1.   statuur zn. 'lichaamslengte, gestalte'
categorie:
leenwoord
Vnnl. statuur 'gestalte, lichaamsbouw' in Wie ons maecte, waer af hy ons gaf statuere 'wie ons heeft gemaakt en naar wie hij ons gestalte gaf' [ca. 1540; WNT], 'formaat, hoogte' in Eenen man ... lang van statueren wesende 'een man, die lang van gestalte was' [1568; WNT]; nnl. statuur 'gestalte, houding' in Dewyl ... gy van statuur malkanderen zeer wel gelykt [1724; WNT], ook overdrachtelijk 'formaat, status, positie' in den naam, de woonplaats, den ouderdom en de "statuure" van den houder '... en de positie/status van de houder' [1890; WNT woonplaats].

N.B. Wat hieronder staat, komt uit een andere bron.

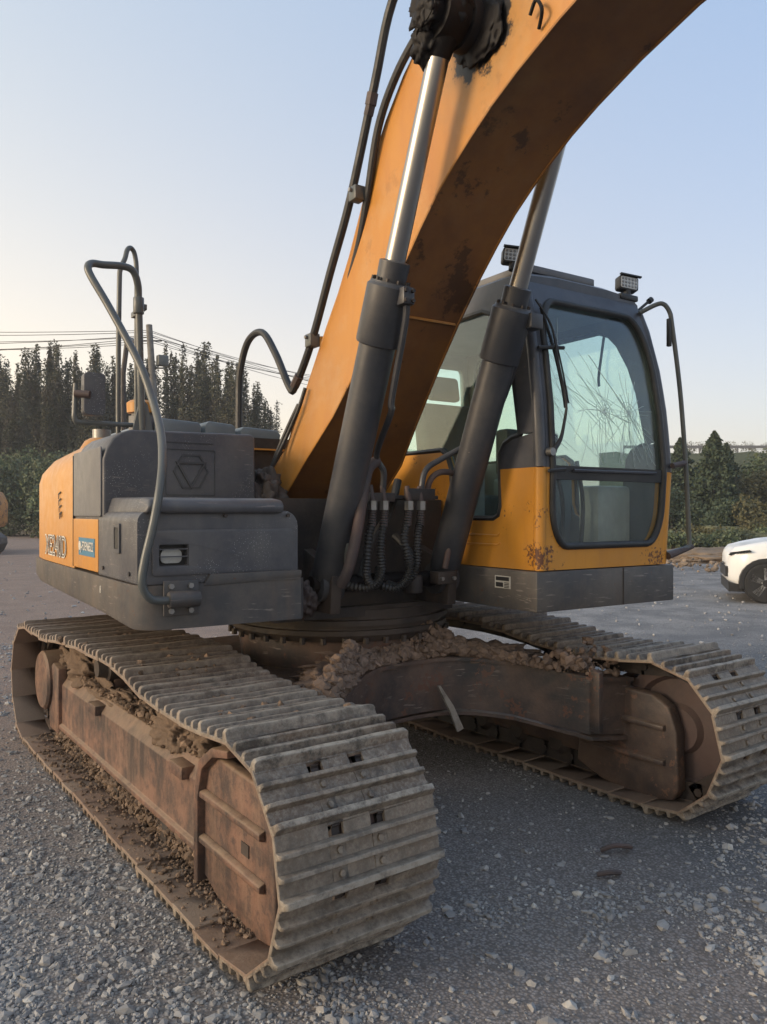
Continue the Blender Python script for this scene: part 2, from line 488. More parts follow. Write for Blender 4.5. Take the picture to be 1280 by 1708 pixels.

Ontleend aan Frans stature 'formaat, hoogte' [1494; TLF], ouder ook estature 'id.' [ca. 1155; TLF], later ook figuurlijk 'kaliber, status' [1682]. Frans stature is een geleerde ontlening aan Latijn statūra 'hoogte, formaat'; dat woord is gevormd van stāre 'staan', verwant met staan, met het achtervoegsel -ūra, dat onder meer wordt gebruikt om het resultaat van een handeling aan te geven of de wijze waarop iets plaatsvindt. Zie ook status.